-- begin Material --

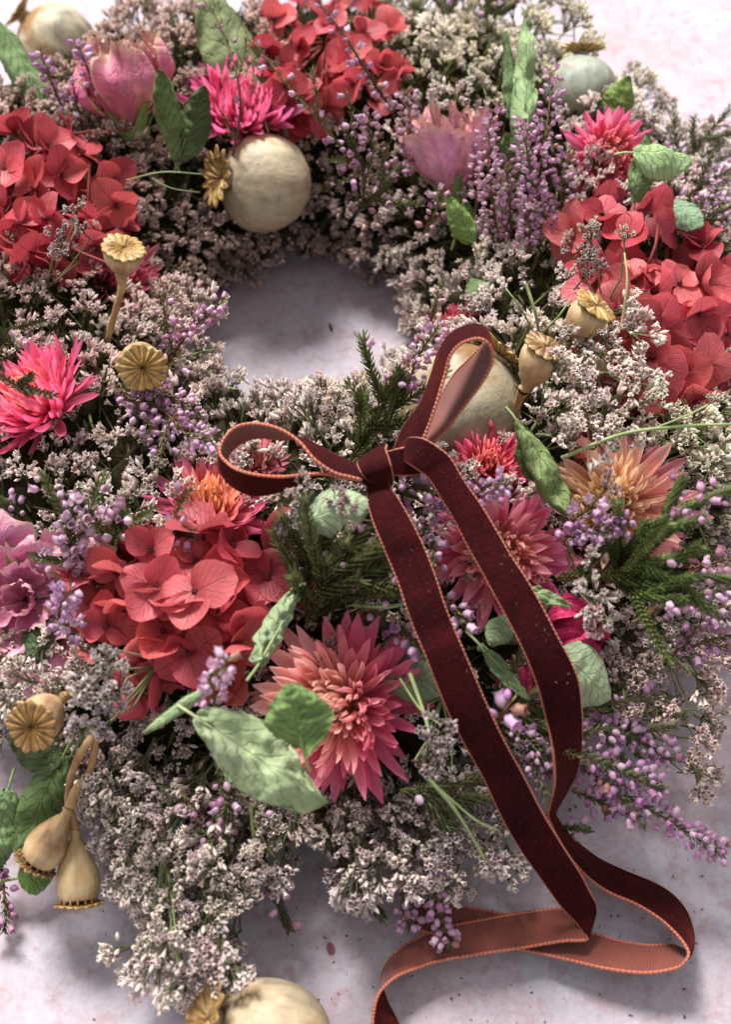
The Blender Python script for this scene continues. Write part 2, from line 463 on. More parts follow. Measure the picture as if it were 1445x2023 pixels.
hydrangea([(305,1160,(.1,.2,1)),(528,1140,(.15,.1,1)),(455,1080),(385,1110),(212,1235,(-.3,.1,1)),(300,1085),(255,1195),(325,1245),(430,1215),(505,1235,(.4,-.5,1)),(372,1290,(0,-.1,1)),(290,1290),(440,1150),(405,1050),(555,1070),(180,1145),(275,1365),(165,1275),(350,1190),(470,1270),(235,1130),(320,1340),(385,1170)],
    'full coral hydrangea head with veined petals, beside the open pink rose', 'veined coral hydrangea head', (360,1200), 1.0, 1.12, 16, seed=11)
hydrangea([(8,335,(.1,.2,1)),(40,440,(0,-.2,1)),(90,290),(160,305),(218,360,(.4,.1,1)),(120,345),(70,370),(170,430),(92,430),(15,505),(120,480),(190,490),(60,500),(228,405),(145,265),(30,265),(-25,400),(100,530)],
    'coral hydrangea head at the edge of the frame behind the tallest small tan pod', 'hydrangea behind tallest pod', (105,395), .9, 1.15, 12, seed=12)
hydrangea([(545,40,(-.2,.1,1)),(590,95,(0,0,1)),(655,50),(738,22,(.2,.2,1)),(752,130,(.4,-.1,1)),(700,165),(640,150),(690,100),(552,140),(600,195),(790,150),(660,5),(600,-5),(720,70),(525,100),(768,60),(565,170),(640,215)],
    'blurred coral hydrangea head at the far edge beside the large olive leaf', 'blurred far coral hydrangea', (650,85), .9, 1.05, 12, seed=13)
hydrangea([(1290,425),(1190,425),(1132,462,(-.6,.1,1)),(1240,470),(1330,450),(1390,490),(1432,540),(1200,530),(1280,530),(1340,560),(1250,625),(1300,640,(0,-.1,1)),(1380,620),(1432,660),(1222,615,(-.3,-.3,1)),(1290,705),(1340,740),(1400,720),(1375,790,(0,-.6,.7)),(1300,770),(1450,480),(1180,565),(1300,580),(1390,560),(1255,560),(1445,740),(1215,680),(1230,745)],
    'largest coral hydrangea head, full and rounded, beside the three tan urn pods', 'large rounded coral hydrangea', (1300,590), 1.1, 1.15, 16, seed=14)
# loose florets
def loose_floret(px, label, n, R, c, dz=.6):
    rnd.seed(int(px[0])); P = at_surf(px[0], px[1], dz)
    h = thing('hydrangea_floret', label, 'hydrangea floret', P, None, None, px=px)
    floret(h, Matrix.Translation(-Vector(P)*CM), P, world_dir(n), R, c)
loose_floret((450,1345), 'loose brownish orange hydrangea floret below the veined coral head, next to pale heather bells', (.1,.4,1), .95, lin('b0583c'), .9)
loose_floret((1160,860), 'dusky coral hydrangea floret half hidden above the cream strawflower', (0,.4,1), .9, lin('b03c44'), .1)
loose_floret((582,235), 'single dangling red hydrangea floret below the blurred far coral head', (.3,-.4,1), .8, lin('c8323c'), .5)
loose_floret((160,1130), 'dusky rose hydrangea floret next to the open pink rose', (-.3,.2,1), 1.0, lin('a8484a'), .4)

# ------------------------------------------------------------------ strawflowers
def straw_w(v): return (math.sin(math.pi*(v*.84+.10)**1.05)**.7) if v < .999 else .12
def straw_c(u, v): return mix((1.0, .95, .85), (1, 1, 1), v)
straw_out = [sheet(1, .090, straw_w, .75, b, .1, 5, 7, .01, k, straw_c).build('petal', 'straw') for k, b in enumerate((.35, .7, .1, .9))]
straw_in = [sheet(1, .062, straw_w, 1.0, b, .35, 5, 7, .012, k+9, straw_c, twist=tw).build('petal', 'straw') for k, (b, tw) in enumerate(((.5, .3), (.9, -.5), (.2, .6), (.7, -.4)))]
def strawflower(px, dz, face, R, cols, label, land, n=95, openness=1.0, seed=1, halo=0, spread=1.0, side=None):
    rnd.seed(seed)
    P = at_surf(px[0], px[1], dz); z = world_dir(face)
    q = frame(z)
    f = thing('strawflower', label, 'strawflower', P, q, 'strawflowers in the wreath', px=px, land=land)
    mb = MB(); prof = [(0, .0), (.16, .02), (.2, .08), (.15, .16), (0, .2)]
    PP = []; CC = []
    for (r, h) in prof:
        for i in range(10): PP.append((r*R*math.cos(i*.6283), r*R*math.sin(i*.6283), (h-.12)*R)); CC.append(mix(lin('c9a24a'), lin('8a6530'), npr.rand()))
    mb.grid(PP, CC, 10, 5, None, True)
    mb.tube([(0, 0, -.1*R), (0, .1, -.6*R), (.1, .2, -1.3*R)], [.14, .1, .08], 6, lin('6d6a3a'))
    ob('flower_heart', mb.build('flower_heart', 'stem'), f)
    for i in range(n):
        t_ = (i+.5)/n            # 0 outer .. 1 inner
        ph = i*2.39996+rnd.gauss(0, .10)
        th = (1.62-1.50*t_**.95)*openness+rnd.gauss(0, .17)
        th = max(.08, th*spread)
        L = R*(.95-.42*t_**.8)*rnd.uniform(.70, 1.12)
        d = Vector((math.cos(ph)*math.sin(th), math.sin(ph)*math.sin(th), math.cos(th)))
        inner = Vector((-math.cos(ph)*math.cos(th), -math.sin(ph)*math.cos(th), math.sin(th)))
        rot = frame(inner, d); rot = rot @ Matrix.Rotation(rnd.gauss(0, .22), 3, 'Y')
        rb = .26*R*(1-t_*.85); base = (math.cos(ph)*rb, math.sin(ph)*rb, -.12*R+.20*R*t_)
        x = t_**.5*(len(cols)-1); k = min(len(cols)-2, int(x)); c = mix(lin(cols[k]), lin(cols[k+1]), x-k)
        # hue drifts to one side of the flower
        if halo:
            hx = Vector(q @ d).dot(Vector(world_dir((1, -.1, .2)))); c = mix(c, lin(cols[1]), max(0, min(.8, halo*1.6*hx))); c = mix(c, lin(cols[-2]), max(0, min(.75, -halo*1.9*hx)))
        c = mix(c, lin('ffe4dc'), .16)*rnd.uniform(1.0, 1.3)
        me = rnd.choice(straw_out if t_ < .35 else straw_in)
        wsc = (1.25 if t_ < .35 else 1.0)*rnd.uniform(.8, 1.2)
        ob('petal', me, f, Matrix.Translation(Vector(base)*CM) @ rot.to_4x4() @ Matrix.Diagonal((L*wsc, L, L, 1)), c)
    return f
strawflower((672,1395), .9, (-.28,.12,1), 2.05, ['a81c6c','d4307c','e85c98','f494ac','f8c0b8','fbd4c4','fbe2d0'], 'large two-tone strawflower, peach centre shading to crimson tips, beside the big pale leaf', 'peach and crimson strawflower', 295, 1.0, 3, halo=.45)
strawflower((85,800), .6, (-.45,.55,.75), 1.75, ['b82070','dc2c80','ee4490','f26498','f48c90','f2a878'], 'hot pink strawflower with orange centre above the white sprigs', 'orange centred pink strawflower', 295, .85, 4)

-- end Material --

## Exercise
Without the images, write out each line of the data verbatim.

## Solution for this task
The Blender Python script for this scene continues. Write part 2, from line 463 on. More parts follow. Measure the picture as if it were 1445x2023 pixels.
hydrangea([(305,1160,(.1,.2,1)),(528,1140,(.15,.1,1)),(455,1080),(385,1110),(212,1235,(-.3,.1,1)),(300,1085),(255,1195),(325,1245),(430,1215),(505,1235,(.4,-.5,1)),(372,1290,(0,-.1,1)),(290,1290),(440,1150),(405,1050),(555,1070),(180,1145),(275,1365),(165,1275),(350,1190),(470,1270),(235,1130),(320,1340),(385,1170)],
    'full coral hydrangea head with veined petals, beside the open pink rose', 'veined coral hydrangea head', (360,1200), 1.0, 1.12, 16, seed=11)
hydrangea([(8,335,(.1,.2,1)),(40,440,(0,-.2,1)),(90,290),(160,305),(218,360,(.4,.1,1)),(120,345),(70,370),(170,430),(92,430),(15,505),(120,480),(190,490),(60,500),(228,405),(145,265),(30,265),(-25,400),(100,530)],
    'coral hydrangea head at the edge of the frame behind the tallest small tan pod', 'hydrangea behind tallest pod', (105,395), .9, 1.15, 12, seed=12)
hydrangea([(545,40,(-.2,.1,1)),(590,95,(0,0,1)),(655,50),(738,22,(.2,.2,1)),(752,130,(.4,-.1,1)),(700,165),(640,150),(690,100),(552,140),(600,195),(790,150),(660,5),(600,-5),(720,70),(525,100),(768,60),(565,170),(640,215)],
    'blurred coral hydrangea head at the far edge beside the large olive leaf', 'blurred far coral hydrangea', (650,85), .9, 1.05, 12, seed=13)
hydrangea([(1290,425),(1190,425),(1132,462,(-.6,.1,1)),(1240,470),(1330,450),(1390,490),(1432,540),(1200,530),(1280,530),(1340,560),(1250,625),(1300,640,(0,-.1,1)),(1380,620),(1432,660),(1222,615,(-.3,-.3,1)),(1290,705),(1340,740),(1400,720),(1375,790,(0,-.6,.7)),(1300,770),(1450,480),(1180,565),(1300,580),(1390,560),(1255,560),(1445,740),(1215,680),(1230,745)],
    'largest coral hydrangea head, full and rounded, beside the three tan urn pods', 'large rounded coral hydrangea', (1300,590), 1.1, 1.15, 16, seed=14)
# loose florets
def loose_floret(px, label, n, R, c, dz=.6):
    rnd.seed(int(px[0])); P = at_surf(px[0], px[1], dz)
    h = thing('hydrangea_floret', label, 'hydrangea floret', P, None, None, px=px)
    floret(h, Matrix.Translation(-Vector(P)*CM), P, world_dir(n), R, c)
loose_floret((450,1345), 'loose brownish orange hydrangea floret below the veined coral head, next to pale heather bells', (.1,.4,1), .95, lin('b0583c'), .9)
loose_floret((1160,860), 'dusky coral hydrangea floret half hidden above the cream strawflower', (0,.4,1), .9, lin('b03c44'), .1)
loose_floret((582,235), 'single dangling red hydrangea floret below the blurred far coral head', (.3,-.4,1), .8, lin('c8323c'), .5)
loose_floret((160,1130), 'dusky rose hydrangea floret next to the open pink rose', (-.3,.2,1), 1.0, lin('a8484a'), .4)

# ------------------------------------------------------------------ strawflowers
def straw_w(v): return (math.sin(math.pi*(v*.84+.10)**1.05)**.7) if v < .999 else .12
def straw_c(u, v): return mix((1.0, .95, .85), (1, 1, 1), v)
straw_out = [sheet(1, .090, straw_w, .75, b, .1, 5, 7, .01, k, straw_c).build('petal', 'straw') for k, b in enumerate((.35, .7, .1, .9))]
straw_in = [sheet(1, .062, straw_w, 1.0, b, .35, 5, 7, .012, k+9, straw_c, twist=tw).build('petal', 'straw') for k, (b, tw) in enumerate(((.5, .3), (.9, -.5), (.2, .6), (.7, -.4)))]
def strawflower(px, dz, face, R, cols, label, land, n=95, openness=1.0, seed=1, halo=0, spread=1.0, side=None):
    rnd.seed(seed)
    P = at_surf(px[0], px[1], dz); z = world_dir(face)
    q = frame(z)
    f = thing('strawflower', label, 'strawflower', P, q, 'strawflowers in the wreath', px=px, land=land)
    mb = MB(); prof = [(0, .0), (.16, .02), (.2, .08), (.15, .16), (0, .2)]
    PP = []; CC = []
    for (r, h) in prof:
        for i in range(10): PP.append((r*R*math.cos(i*.6283), r*R*math.sin(i*.6283), (h-.12)*R)); CC.append(mix(lin('c9a24a'), lin('8a6530'), npr.rand()))
    mb.grid(PP, CC, 10, 5, None, True)
    mb.tube([(0, 0, -.1*R), (0, .1, -.6*R), (.1, .2, -1.3*R)], [.14, .1, .08], 6, lin('6d6a3a'))
    ob('flower_heart', mb.build('flower_heart', 'stem'), f)
    for i in range(n):
        t_ = (i+.5)/n            # 0 outer .. 1 inner
        ph = i*2.39996+rnd.gauss(0, .10)
        th = (1.62-1.50*t_**.95)*openness+rnd.gauss(0, .17)
        th = max(.08, th*spread)
        L = R*(.95-.42*t_**.8)*rnd.uniform(.70, 1.12)
        d = Vector((math.cos(ph)*math.sin(th), math.sin(ph)*math.sin(th), math.cos(th)))
        inner = Vector((-math.cos(ph)*math.cos(th), -math.sin(ph)*math.cos(th), math.sin(th)))
        rot = frame(inner, d); rot = rot @ Matrix.Rotation(rnd.gauss(0, .22), 3, 'Y')
        rb = .26*R*(1-t_*.85); base = (math.cos(ph)*rb, math.sin(ph)*rb, -.12*R+.20*R*t_)
        x = t_**.5*(len(cols)-1); k = min(len(cols)-2, int(x)); c = mix(lin(cols[k]), lin(cols[k+1]), x-k)
        # hue drifts to one side of the flower
        if halo:
            hx = Vector(q @ d).dot(Vector(world_dir((1, -.1, .2)))); c = mix(c, lin(cols[1]), max(0, min(.8, halo*1.6*hx))); c = mix(c, lin(cols[-2]), max(0, min(.75, -halo*1.9*hx)))
        c = mix(c, lin('ffe4dc'), .16)*rnd.uniform(1.0, 1.3)
        me = rnd.choice(straw_out if t_ < .35 else straw_in)
        wsc = (1.25 if t_ < .35 else 1.0)*rnd.uniform(.8, 1.2)
        ob('petal', me, f, Matrix.Translation(Vector(base)*CM) @ rot.to_4x4() @ Matrix.Diagonal((L*wsc, L, L, 1)), c)
    return f
strawflower((672,1395), .9, (-.28,.12,1), 2.05, ['a81c6c','d4307c','e85c98','f494ac','f8c0b8','fbd4c4','fbe2d0'], 'large two-tone strawflower, peach centre shading to crimson tips, beside the big pale leaf', 'peach and crimson strawflower', 295, 1.0, 3, halo=.45)
strawflower((85,800), .6, (-.45,.55,.75), 1.75, ['b82070','dc2c80','ee4490','f26498','f48c90','f2a878'], 'hot pink strawflower with orange centre above the white sprigs', 'orange centred pink strawflower', 295, .85, 4)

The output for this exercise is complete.